In a boldly worded request filed with the U.S. Circuit Court of Appeals for the 1st Circuit on Oct. 9, attorney David Tennant argued the tribe should not be permitted another stay in the appeal process because it opted to “take its chances” with a remanded review of their trust-lands eligibility, according to court documents.
Tribal attorneys on Sept. 27 requested a stay in the appeal of its case, according to court documents, until the resolution of a new suit, which it filed that same day. The new action challenges the Sept. 7 determination from the Interior that reversed an Obama-era decision to secure 321 acres of tribal land into trust. The agency’s latest ruling declared the tribe was not under federal jurisdiction in 1934.
Both parties to the original suit had waited more than two years for that remanded ruling.
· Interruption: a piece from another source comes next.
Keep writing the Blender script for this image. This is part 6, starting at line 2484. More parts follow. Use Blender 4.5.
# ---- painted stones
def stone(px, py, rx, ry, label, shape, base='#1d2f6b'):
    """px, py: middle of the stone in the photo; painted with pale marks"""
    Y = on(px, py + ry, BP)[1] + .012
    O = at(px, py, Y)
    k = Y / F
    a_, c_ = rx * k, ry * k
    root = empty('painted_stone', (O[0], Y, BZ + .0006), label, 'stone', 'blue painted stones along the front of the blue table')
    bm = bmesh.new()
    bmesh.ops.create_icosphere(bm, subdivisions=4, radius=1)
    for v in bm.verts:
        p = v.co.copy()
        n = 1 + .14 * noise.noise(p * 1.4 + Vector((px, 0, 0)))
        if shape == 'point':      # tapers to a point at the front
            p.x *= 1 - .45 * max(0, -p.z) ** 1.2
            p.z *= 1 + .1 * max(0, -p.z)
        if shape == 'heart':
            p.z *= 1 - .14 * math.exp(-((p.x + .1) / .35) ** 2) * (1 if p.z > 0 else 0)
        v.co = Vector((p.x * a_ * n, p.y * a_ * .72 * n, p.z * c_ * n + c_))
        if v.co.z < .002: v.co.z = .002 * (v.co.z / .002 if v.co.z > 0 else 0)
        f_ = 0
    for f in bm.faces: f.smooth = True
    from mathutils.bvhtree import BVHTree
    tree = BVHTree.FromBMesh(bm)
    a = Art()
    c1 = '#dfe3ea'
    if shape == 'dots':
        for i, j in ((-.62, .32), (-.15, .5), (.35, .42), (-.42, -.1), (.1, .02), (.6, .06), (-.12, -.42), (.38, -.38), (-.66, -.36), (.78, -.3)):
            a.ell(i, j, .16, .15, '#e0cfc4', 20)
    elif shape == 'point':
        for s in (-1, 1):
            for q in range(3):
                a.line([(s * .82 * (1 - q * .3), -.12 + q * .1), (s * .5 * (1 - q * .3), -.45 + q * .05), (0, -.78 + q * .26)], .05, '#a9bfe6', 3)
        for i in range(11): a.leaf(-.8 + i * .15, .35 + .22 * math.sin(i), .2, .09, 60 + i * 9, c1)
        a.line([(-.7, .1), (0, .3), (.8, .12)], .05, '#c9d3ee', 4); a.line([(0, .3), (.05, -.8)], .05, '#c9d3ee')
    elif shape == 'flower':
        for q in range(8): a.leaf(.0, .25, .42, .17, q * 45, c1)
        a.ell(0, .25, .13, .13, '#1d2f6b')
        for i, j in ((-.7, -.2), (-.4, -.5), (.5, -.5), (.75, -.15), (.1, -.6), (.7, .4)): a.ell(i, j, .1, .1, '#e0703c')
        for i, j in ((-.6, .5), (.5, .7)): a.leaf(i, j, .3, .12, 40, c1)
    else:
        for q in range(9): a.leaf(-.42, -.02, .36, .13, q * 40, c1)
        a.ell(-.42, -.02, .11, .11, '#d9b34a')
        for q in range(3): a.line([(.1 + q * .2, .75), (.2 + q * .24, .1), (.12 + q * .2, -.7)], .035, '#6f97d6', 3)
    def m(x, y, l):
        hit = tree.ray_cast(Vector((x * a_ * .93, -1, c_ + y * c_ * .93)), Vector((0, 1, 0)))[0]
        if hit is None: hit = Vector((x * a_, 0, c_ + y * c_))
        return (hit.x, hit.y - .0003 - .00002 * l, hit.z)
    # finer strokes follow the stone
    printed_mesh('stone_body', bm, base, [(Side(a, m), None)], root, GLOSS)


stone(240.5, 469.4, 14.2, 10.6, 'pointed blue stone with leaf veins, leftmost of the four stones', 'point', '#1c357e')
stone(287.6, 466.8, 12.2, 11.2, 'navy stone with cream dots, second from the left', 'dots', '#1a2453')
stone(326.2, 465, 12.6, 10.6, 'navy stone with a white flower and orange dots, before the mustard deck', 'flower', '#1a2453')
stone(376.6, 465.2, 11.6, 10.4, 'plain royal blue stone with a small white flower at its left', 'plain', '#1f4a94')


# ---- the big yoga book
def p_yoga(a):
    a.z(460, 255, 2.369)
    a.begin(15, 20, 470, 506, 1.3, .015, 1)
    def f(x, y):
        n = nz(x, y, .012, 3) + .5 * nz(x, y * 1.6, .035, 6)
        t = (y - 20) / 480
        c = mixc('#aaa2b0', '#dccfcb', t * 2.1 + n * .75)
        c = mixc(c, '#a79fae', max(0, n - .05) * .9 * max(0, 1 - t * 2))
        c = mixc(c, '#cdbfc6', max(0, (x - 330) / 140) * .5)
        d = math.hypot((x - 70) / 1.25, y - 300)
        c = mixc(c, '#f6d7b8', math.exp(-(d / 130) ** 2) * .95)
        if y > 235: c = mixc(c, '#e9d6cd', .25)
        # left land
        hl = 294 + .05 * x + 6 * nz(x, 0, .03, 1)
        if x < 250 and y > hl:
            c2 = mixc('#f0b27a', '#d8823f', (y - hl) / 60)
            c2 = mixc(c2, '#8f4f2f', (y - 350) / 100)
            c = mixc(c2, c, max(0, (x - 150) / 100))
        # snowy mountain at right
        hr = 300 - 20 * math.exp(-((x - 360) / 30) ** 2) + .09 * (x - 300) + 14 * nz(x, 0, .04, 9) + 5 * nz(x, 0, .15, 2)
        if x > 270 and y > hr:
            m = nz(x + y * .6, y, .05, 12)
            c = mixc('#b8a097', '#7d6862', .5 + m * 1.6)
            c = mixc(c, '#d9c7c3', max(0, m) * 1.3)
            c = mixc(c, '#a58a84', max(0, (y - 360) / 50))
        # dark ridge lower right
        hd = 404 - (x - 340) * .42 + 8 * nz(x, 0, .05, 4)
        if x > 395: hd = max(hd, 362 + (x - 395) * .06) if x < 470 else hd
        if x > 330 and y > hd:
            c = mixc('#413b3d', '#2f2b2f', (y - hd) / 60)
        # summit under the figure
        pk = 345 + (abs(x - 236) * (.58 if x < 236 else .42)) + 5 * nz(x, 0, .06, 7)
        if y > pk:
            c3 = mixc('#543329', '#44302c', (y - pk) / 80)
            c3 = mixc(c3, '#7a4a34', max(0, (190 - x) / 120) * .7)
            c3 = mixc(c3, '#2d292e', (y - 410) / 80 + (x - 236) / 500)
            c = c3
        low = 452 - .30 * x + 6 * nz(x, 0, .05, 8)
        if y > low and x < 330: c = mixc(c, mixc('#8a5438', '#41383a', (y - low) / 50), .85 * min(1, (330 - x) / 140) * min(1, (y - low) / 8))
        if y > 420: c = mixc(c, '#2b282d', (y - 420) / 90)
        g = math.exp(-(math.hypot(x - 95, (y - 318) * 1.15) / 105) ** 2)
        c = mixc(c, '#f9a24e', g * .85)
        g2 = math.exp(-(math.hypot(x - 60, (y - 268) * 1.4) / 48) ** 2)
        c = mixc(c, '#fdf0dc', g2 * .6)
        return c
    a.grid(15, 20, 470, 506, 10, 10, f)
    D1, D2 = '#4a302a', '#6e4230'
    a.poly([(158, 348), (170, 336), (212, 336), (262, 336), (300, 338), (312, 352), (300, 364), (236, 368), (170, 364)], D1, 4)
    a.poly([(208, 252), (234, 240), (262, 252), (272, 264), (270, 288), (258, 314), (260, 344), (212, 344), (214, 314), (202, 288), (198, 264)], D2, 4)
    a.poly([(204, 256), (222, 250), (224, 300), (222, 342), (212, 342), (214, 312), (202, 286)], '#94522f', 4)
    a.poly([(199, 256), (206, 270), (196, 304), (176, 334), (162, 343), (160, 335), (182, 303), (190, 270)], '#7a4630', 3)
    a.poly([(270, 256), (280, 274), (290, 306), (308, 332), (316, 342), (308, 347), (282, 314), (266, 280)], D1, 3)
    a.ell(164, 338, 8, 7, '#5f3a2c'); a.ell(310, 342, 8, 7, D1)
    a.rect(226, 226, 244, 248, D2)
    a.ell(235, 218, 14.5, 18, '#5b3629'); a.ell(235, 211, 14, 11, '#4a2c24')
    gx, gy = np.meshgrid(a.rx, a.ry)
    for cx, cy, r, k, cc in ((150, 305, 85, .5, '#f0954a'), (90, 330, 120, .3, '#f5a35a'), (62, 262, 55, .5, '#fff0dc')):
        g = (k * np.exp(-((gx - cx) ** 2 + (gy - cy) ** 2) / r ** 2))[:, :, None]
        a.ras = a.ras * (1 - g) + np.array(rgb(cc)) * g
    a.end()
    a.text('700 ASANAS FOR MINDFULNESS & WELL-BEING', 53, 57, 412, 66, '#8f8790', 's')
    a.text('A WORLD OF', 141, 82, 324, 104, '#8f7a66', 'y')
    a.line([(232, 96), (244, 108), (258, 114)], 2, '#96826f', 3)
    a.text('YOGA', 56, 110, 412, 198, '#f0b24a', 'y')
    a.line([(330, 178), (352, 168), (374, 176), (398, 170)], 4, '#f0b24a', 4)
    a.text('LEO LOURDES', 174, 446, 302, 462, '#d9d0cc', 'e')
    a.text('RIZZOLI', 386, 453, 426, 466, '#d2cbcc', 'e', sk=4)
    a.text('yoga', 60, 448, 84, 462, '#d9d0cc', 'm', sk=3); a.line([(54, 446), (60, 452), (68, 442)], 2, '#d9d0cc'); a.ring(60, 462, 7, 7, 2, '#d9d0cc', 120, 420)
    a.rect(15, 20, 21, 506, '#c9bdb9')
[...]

The Interior Department issued a draft of that same decision 14 months earlier, but withdrew it and asked for supplemental briefing on an issue “never before raised in any court or land-into-trust-proceeding,” according to Tennant.
For the next year, the Interior Department considered whether the tribe’s historical relationship to Massachusetts could be viewed as a substitute for the under federal jurisdiction requirement of the IRA. That theory ultimately did not pass muster.
When reached Sunday, Tennant said the tribe is avoiding the “inevitable, final conclusion” to the litigation, saying that Judge William Young’s original decision in 2016 was “free of doubt.”
Tennant said if the tribe be permitted another stay, the appeal could go dormant for years.
“It’s beyond any type of a normal stay,” he said.
“To say now that this 2016-filed appeal should be tacked onto the backend of a just-commenced lawsuit in a different circuit is not simply ‘moving the goalposts,’ it is relocating them into a different stadium,” Tennant wrote in the filing. “Enough’s enough.”
Tennant argued that the new lawsuit is an attempt to “hijack” the ongoing proceeding and “defeat the purpose of the parties’ joint stipulation.”
“I’ve done a ton of appellate work over the years, and I’ve never seen anything like this,” he said.
Tennant also argued that the “ghost” of a tribal casino has thwarted economic development in the region.
“When you have land that is not legally in trust, and there’s no economic development, it’s a bad situation for all parties,” he said.
Representatives of the tribe could not be reached for comment Sunday.
Mashpee Wampanoag Tribal Chairman Cedric Cromwell has repeatedly rebuked the lawsuit as being funded by an “anti-Indian,” competing casino interest, referring to Chicago-based developer Neil Bluhm.
Tribal leaders have also emphasized that the lawsuit more fundamentally threatens its ability to self-govern, should its land be removed from trust. It would be the first time since the so-called Termination Era in the 1950s that the federal government would effectively disestablish a tribal reservation it had previously proclaimed legal, according to legal experts and tribal citizens.